DOES A CURVEBALL CURVE? YESSIREE, SAYS A FOND HISTORIAN OF THAT PITCH
Louis D. Rubin Jr. is a respected member of the Southern literary establishment. He is a University Distinguished Professor of English at North Carolina, has lectured on American literature in such alien climes as France, Japan and Harvard, is a novelist, a critic, a contributor to The Sewanee Review and The New Republic, and is currently head of Algonquin Books, a small but vigorous publishing house in Chapel Hill.
He is also a baseball fan—he used to write regularly on the game for The New Republic—and it is evidence of his interest that one of the books issued by his press this spring is a history of the curve-ball. The Crooked Pitch, by Martin Quigley (Algonquin, $16.95), is a warm, delightful book. Quigley, a pitcher in his youth, is in love with the curve ("...both the honest variety and its crooked cousins," he says) and he disparages experiments supposedly "proving" that a curveball doesn't really curve.
In remarkably clear detail, Quigley explains just how and why a pitched baseball can and does veer from a straight line. (And why, sometimes, it won't. One afternoon an astonishing drop in barometric pressure caused by an approaching thunderstorm quickly changed Bruce Sutter's feared split-fingered fastball, which ordinarily sinks sharply, into a straight pitch that was whacked all over the lot.)
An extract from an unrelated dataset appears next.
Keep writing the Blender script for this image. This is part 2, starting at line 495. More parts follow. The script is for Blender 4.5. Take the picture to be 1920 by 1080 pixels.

Quigley mentions antique terms like "outdrop" and "inshoot," explores the mystique of the knuckleball and the spitter and tells with obvious pleasure of the time back in the 1930s when he was taught the "phonograph needle" pitch by a parolee. (An old-fashioned steel 78-rpm needle was surreptitiously pressed into the seam of the ball to give it the lopsided weight a dexterous—or sinister—hurler could use to make it do tricks.)
Baseball experts probably won't agree with everything Quigley says, but they'll learn things about the curve and the game itself that they didn't know before, and they'll have a lot of fun along the way—as I suspect Professor Rubin did.